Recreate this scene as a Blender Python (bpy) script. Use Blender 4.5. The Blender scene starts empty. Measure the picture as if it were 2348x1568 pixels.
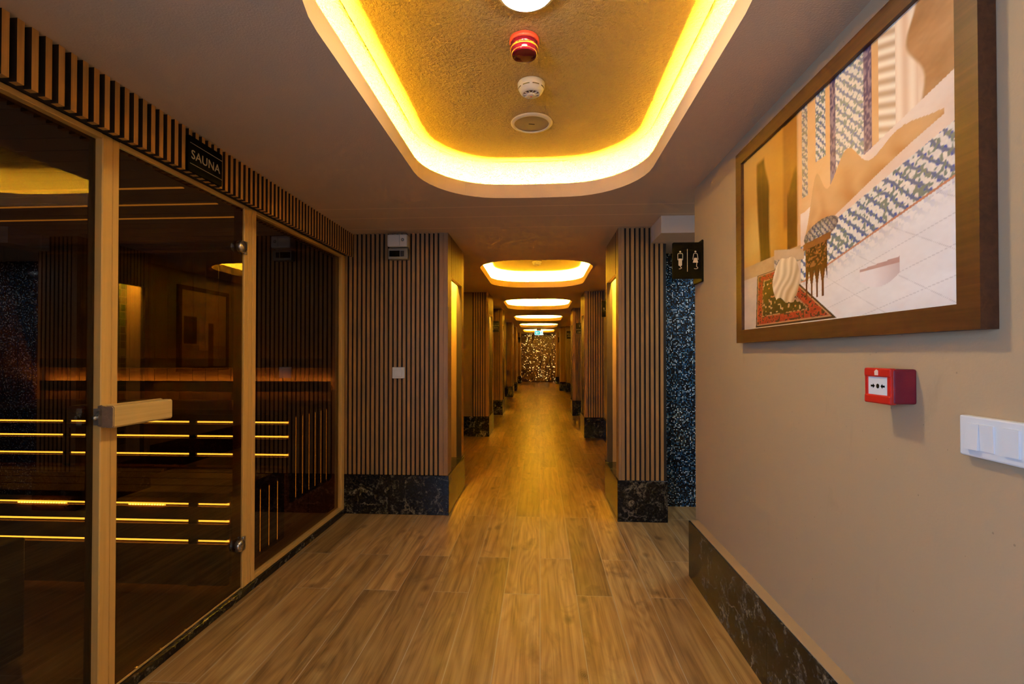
import bpy, bmesh, math, random
from mathutils import Vector, Matrix
from mathutils.geometry import tessellate_polygon
random.seed(7)
S = bpy.context.scene
COL = S.collection
# ------------------------------------------------------------------ camera
cam = bpy.data.cameras.new('camera')
camo = bpy.data.objects.new('camera', cam); COL.objects.link(camo)
cam.sensor_width = 36.0
cam.lens = 36.0*1105/2348
cam.shift_y = 0.0074142
cam.clip_start = 0.02
camo.location = (0, 0, 1.3)
camo.rotation_euler = (math.radians(90.6), 0, math.atan(64/1105))
S.camera = camo
# ------------------------------------------------------------------ view, world, daylight
S.view_settings.view_transform = 'Standard'
S.view_settings.look = 'None'
S.view_settings.gamma = 1
S.view_settings.use_curve_mapping = False
S.view_settings.exposure = 0.78
S.cycles.max_bounces = 6; S.cycles.glossy_bounces = 3; S.cycles.diffuse_bounces = 4
S.cycles.caustics_reflective = False; S.cycles.caustics_refractive = False; S.cycles.light_sampling_threshold = .03
S.cycles.use_adaptive_sampling = True; S.cycles.adaptive_threshold = 0.05
W = bpy.data.worlds.new('world'); S.world = W; W.use_nodes = True
W.node_tree.nodes['Background'].inputs[0].default_value = (.45, .6, 1, 1)
W.node_tree.nodes['Background'].inputs[1].default_value = .25
def area(name, loc, rot, sx, sy, power, color):
    l = bpy.data.lights.new(name, 'AREA'); l.shape = 'RECTANGLE'; l.size = sx; l.size_y = sy
    l.energy = power; l.color = color
    o = bpy.data.objects.new(name, l); COL.objects.link(o); o.location = loc; o.rotation_euler = rot
    return o
# bluish daylight fill at an added, unseen window behind the camera, and the washroom's own ceiling panel
area('daylight_fill_lamp', (-1.68, -1.6, 1.45), (math.radians(90), 0, math.radians(-75)), 1.4, 1.4, 80, (.40, .60, 1))
area('washroom_lamp', (1.75, 3.55, 2.14), (0, 0, 0), .5, .5, 7, (.72, .86, 1))
LED_COL = (1, .69, .03)
LED_STR = 29000
LAMP_STR = 115
NICHE_STR = 800
# ------------------------------------------------------------------ helpers
PI = math.pi
def box(bm, x0, x1, y0, y1, z0, z1, mi=0):
    x0, x1 = min(x0, x1), max(x0, x1); y0, y1 = min(y0, y1), max(y0, y1); z0, z1 = min(z0, z1), max(z0, z1)
    v = [bm.verts.new(p) for p in ((x0,y0,z0),(x1,y0,z0),(x1,y1,z0),(x0,y1,z0),(x0,y0,z1),(x1,y0,z1),(x1,y1,z1),(x0,y1,z1))]
    for f in ((0,3,2,1),(4,5,6,7),(0,1,5,4),(1,2,6,5),(2,3,7,6),(3,0,4,7)):
        bm.faces.new([v[i] for i in f]).material_index = mi
def bbox(bm, x0, x1, y0, y1, z0, z1, r=.002, seg=2, mi=0):
    """a box with rounded edges"""
    t = bmesh.new(); box(t, x0, x1, y0, y1, z0, z1, mi)
    bmesh.ops.bevel(t, geom=t.edges[:], offset=r, segments=seg, affect='EDGES', profile=.5)
    for f in t.faces: f.material_index = mi
    merge(bm, t)
def merge(bm, t):
    m = bpy.data.meshes.new('tmp'); t.to_mesh(m); t.free(); bm.from_mesh(m); bpy.data.meshes.remove(m)
def lathe(bm, prof, M=Matrix(), n=40, mi=0, smooth=True):
    """prof: (radius, height) pairs turned about local z"""
    rings = []
    for r, h in prof:
        if r < 1e-6: rings.append([bm.verts.new(M @ Vector((0, 0, h)))])
        else: rings.append([bm.verts.new(M @ Vector((r*math.cos(2*PI*i/n), r*math.sin(2*PI*i/n), h))) for i in range(n)])
    for a, b in zip(rings, rings[1:]):
        for i in range(n):
            j = (i+1) % n
            if len(a) == 1: q = [a[0], b[i], b[j]]
            elif len(b) == 1: q = [a[i], a[j], b[0]]
            else: q = [a[i], a[j], b[j], b[i]]
            f = bm.faces.new(q); f.material_index = mi; f.smooth = smooth
def prism(bm, pts, f0, f1, mi=0):
    """pts: outline; f0, f1: functions placing an outline point at each end"""
    a = [bm.verts.new(f0(p)) for p in pts]; b = [bm.verts.new(f1(p)) for p in pts]
    n = len(pts)
    for i in range(n):
        bm.faces.new([a[i], a[(i+1) % n], b[(i+1) % n], b[i]]).material_index = mi
    bm.faces.new(a[::-1]).material_index = mi; bm.faces.new(b).material_index = mi
def obj(name, bm, mats, parent=None, fix=True):
    if fix: bmesh.ops.recalc_face_normals(bm, faces=bm.faces[:])
    m = bpy.data.meshes.new(name); bm.to_mesh(m); bm.free()
    for k in (mats if isinstance(mats, (list, tuple)) else [mats]): m.materials.append(k)
    o = bpy.data.objects.new(name, m); COL.objects.link(o)
    if parent is not None:
        o.parent = parent; o.matrix_parent_inverse = Matrix.Translation(-parent.location) if not parent.parent else Matrix()
    return o
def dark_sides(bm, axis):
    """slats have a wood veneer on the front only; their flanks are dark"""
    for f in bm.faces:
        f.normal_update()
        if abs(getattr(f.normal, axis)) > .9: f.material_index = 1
def sub(name, bm, mats, parent): 
    """a part, or a sub-part of a part (whose mesh is kept in world coordinates)"""
    return obj(name, bm, mats, parent)
def tag(o, label, cat, group=None, kind=None):
    if label: o['label'] = label
    if cat: o['category'] = cat
    if group: o['group'] = group
    if kind: o['kind'] = kind
    return o
def thing(name, loc, label, cat, group=None):
    o = bpy.data.objects.new(name, None); COL.objects.link(o); o.location = loc; o.empty_display_size = .05
    return tag(o, label, cat, group)
def struct(name, bm, mats):
    o = obj(name, bm, mats); o['kind'] = 'structure'; return o
def dup(root, delta, label, group=None):
    r = root.copy(); COL.objects.link(r); r.location = root.location + Vector(delta); r['label'] = label
    if group: r['group'] = group
    for ch in list(root.children):
        c = ch.copy(); COL.objects.link(c); c.parent = r; c.matrix_parent_inverse = ch.matrix_parent_inverse.copy()
        for g in ch.children:
            d = g.copy(); COL.objects.link(d); d.parent = c; d.matrix_parent_inverse = g.matrix_parent_inverse.copy()
    return r
def text_bm(bm, body, size, place, depth=.0015, spacing=1.0, mi=0):
    """lettering as geometry; place maps (x right, y up, z out) to world"""
    c = bpy.data.curves.new('t', 'FONT'); c.body = body; c.size = size; c.align_x = 'CENTER'; c.align_y = 'CENTER'
    c.extrude = depth/2; c.space_character = spacing; c.resolution_u = 4
    o = bpy.data.objects.new('t', c); COL.objects.link(o)
    dg = bpy.context.evaluated_depsgraph_get()
    m = bpy.data.meshes.new_from_object(o.evaluated_get(dg))
    for v in m.vertices: v.co = place(v.co)
    n0 = len(bm.faces); bm.from_mesh(m); bm.faces.ensure_lookup_table()
    for f in bm.faces[n0:]: f.material_index = mi
    bpy.data.objects.remove(o); bpy.data.meshes.remove(m); bpy.data.curves.remove(c)
# ------------------------------------------------------------------ materials
class NT:
    def __init__(s, name):
        s.m = bpy.data.materials.new(name); s.m.use_nodes = True; s.t = s.m.node_tree; s.t.nodes.clear()
        s.out = s.n('ShaderNodeOutputMaterial')
    def n(s, t, **kw):
        k = s.t.nodes.new(t)
        for a, b in kw.items(): setattr(k, a, b)
        return k
    def l(s, a, b): s.t.links.new(a, b)
    def set(s, sock, v):
        if hasattr(v, 'is_output') or isinstance(v, bpy.types.NodeSocket): s.l(v, sock)
        else: sock.default_value = v
    def math(s, op, a, b=None, c=None):
        k = s.n('ShaderNodeMath', operation=op)
        s.set(k.inputs[0], a)
        if b is not None: s.set(k.inputs[1], b)
        if c is not None: s.set(k.inputs[2], c)
        return k.outputs[0]
    def coord(s): return s.n('ShaderNodeTexCoord').outputs['Object']
    def mapping(s, v, scale=(1,1,1), loc=(0,0,0)):
        k = s.n('ShaderNodeMapping'); s.l(v, k.inputs[0]); k.inputs['Scale'].default_value = scale; s.set(k.inputs['Location'], loc); return k.outputs[0]
    def noise(s, v, scale=5, detail=4, rough=.5, dist=0):
        k = s.n('ShaderNodeTexNoise'); s.l(v, k.inputs['Vector']); k.inputs['Scale'].default_value = scale
        k.inputs['Detail'].default_value = detail; k.inputs['Roughness'].default_value = rough; k.inputs['Distortion'].default_value = dist
        return k
    def ramp(s, f, stops, interp='LINEAR'):
        k = s.n('ShaderNodeValToRGB'); s.l(f, k.inputs[0]); cr = k.color_ramp; cr.interpolation = interp
        while len(cr.elements) < len(stops): cr.elements.new(.5)
        for e, (p, c) in zip(cr.elements, stops):
            e.position = p; e.color = tuple(c) + (1,) if len(c) == 3 else c
        return k.outputs[0]
    def mix(s, f, a, b, blend='MIX'):
        k = s.n('ShaderNodeMix', data_type='RGBA', blend_type=blend); s.set(k.inputs[0], f)
        for i, v in ((6, a), (7, b)):
            if isinstance(v, tuple): k.inputs[i].default_value = v + (1,) if len(v) == 3 else v
            else: s.l(v, k.inputs[i])
        return k.outputs[2]
    def bsdf(s, color, rough=.5, metal=0, spec=None, bump=None, bump_s=.2, bump_d=.01, emit=None, emit_s=0, coat=0):
        b = s.n('ShaderNodeBsdfPrincipled')
        if isinstance(color, tuple): b.inputs['Base Color'].default_value = color + (1,)
        else: s.l(color, b.inputs['Base Color'])
        s.set(b.inputs['Roughness'], rough); s.set(b.inputs['Metallic'], metal)
        if spec is not None: b.inputs['Specular IOR Level'].default_value = spec
        if coat: b.inputs['Coat Weight'].default_value = coat; b.inputs['Coat Roughness'].default_value = .08
        if bump is not None:
            k = s.n('ShaderNodeBump'); k.inputs['Strength'].default_value = bump_s; k.inputs['Distance'].default_value = bump_d
            s.l(bump, k.inputs['Height']); s.l(k.outputs[0], b.inputs['Normal'])
        if emit is not None:
            if isinstance(emit, tuple): b.inputs['Emission Color'].default_value = emit + (1,)
            else: s.l(emit, b.inputs['Emission Color'])
            s.set(b.inputs['Emission Strength'], emit_s)
        s.l(b.outputs[0], s.out.inputs[0]); return s.m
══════
- Required task: Count all lines of the data that include "axis". The answer is the number alone.

- Finished exercise: 2